Forum OpenACS Q&A: Response to Advice for moving photo.net off a solaris system

Hi,

Maybe the best way to do it is to take it into stages.  Move aolserver to a front end box and still use the solaris box for Oracle.  Test the load, tune it.  Add RAM, raid maybe but maybe not since this will be front end boxes maybe just huge amount of RAM and get everything in the case.  After moving the aolserver then the Oracle maybe then moved to another boxed tune for RDBS, RAID 1, 1+0, etc.  Test everthing up... after a while upgrade Oracle.  Why upgrade Oracle?  Is there a benefit?

Since the images are on the file system maybe another web server may serve this up.  Not sure though it will depend on photo.net's way of serving its images.  But have a look at www.mathopd.org, its one of fastest http servers, secure and very low in resources. Maybe adding squid or somekind of a reverse proxy.  Dont know if this will actually have benefits I haven't really done this.  It must have.... hehehe.

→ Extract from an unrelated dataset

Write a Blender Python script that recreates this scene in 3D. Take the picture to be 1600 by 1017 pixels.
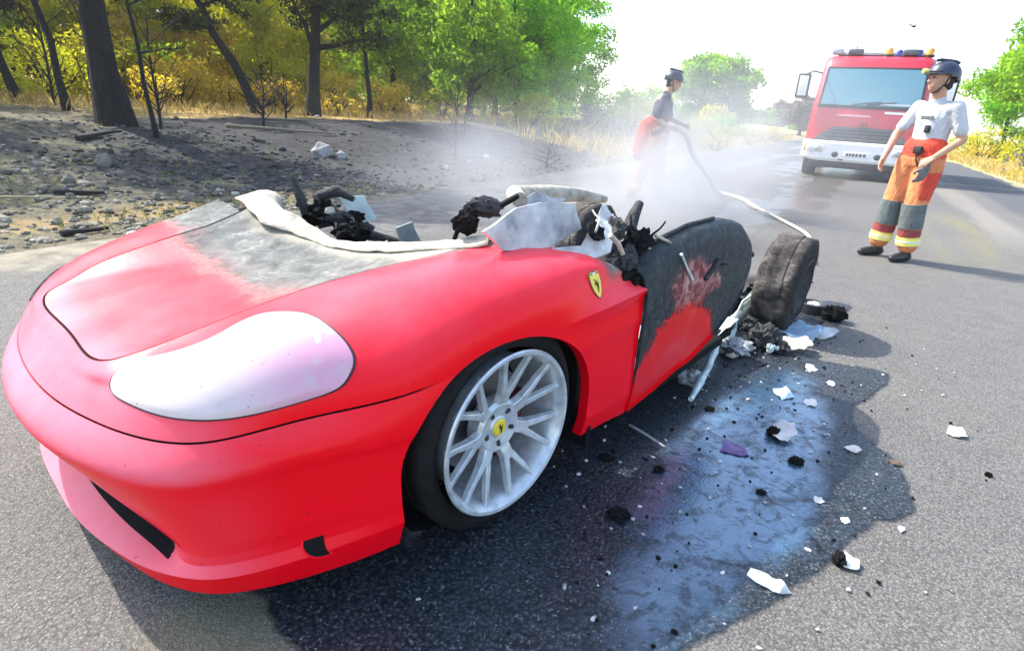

Use Intel based servers based on ServerWorks chipset.  Although I am not sure if LE based chipsets has this dual SDRAM channels.  I am sure HE offers this, so its basically 2x the bandwidth than other Intel chipsets.  Stay away for BX and GX they are getting old.  For AMD based I think the Altus server mentioned earlier is good.  I believe that the design was from VA Linux then made its way to PenguinC.  There is an extensive review of it on www.anandtech.com.  Anand uses a similar server for this Cold Fusion driven site.  Also the FSB of AMD is better than Intel, I think its called EV6 that came from DEC Alpha.  From what I remember Intel FSB is shared amoung all the processors, so adding more processors will reduce the bandwidth on each processor.  AMD does not suffer from this problem as each processor has its own dedicated bus to the chipset.

Has anybody tried out XFS?  I have been using it on my machine, its ok but not sure though I have not benchmarked it.  I dont know if am fortunate or not.  They say that Reiser if good for small files and XFS is good for big files.  Anybody have numbers on Oracle + Linux + XFS? and Pg + Linux + XFS?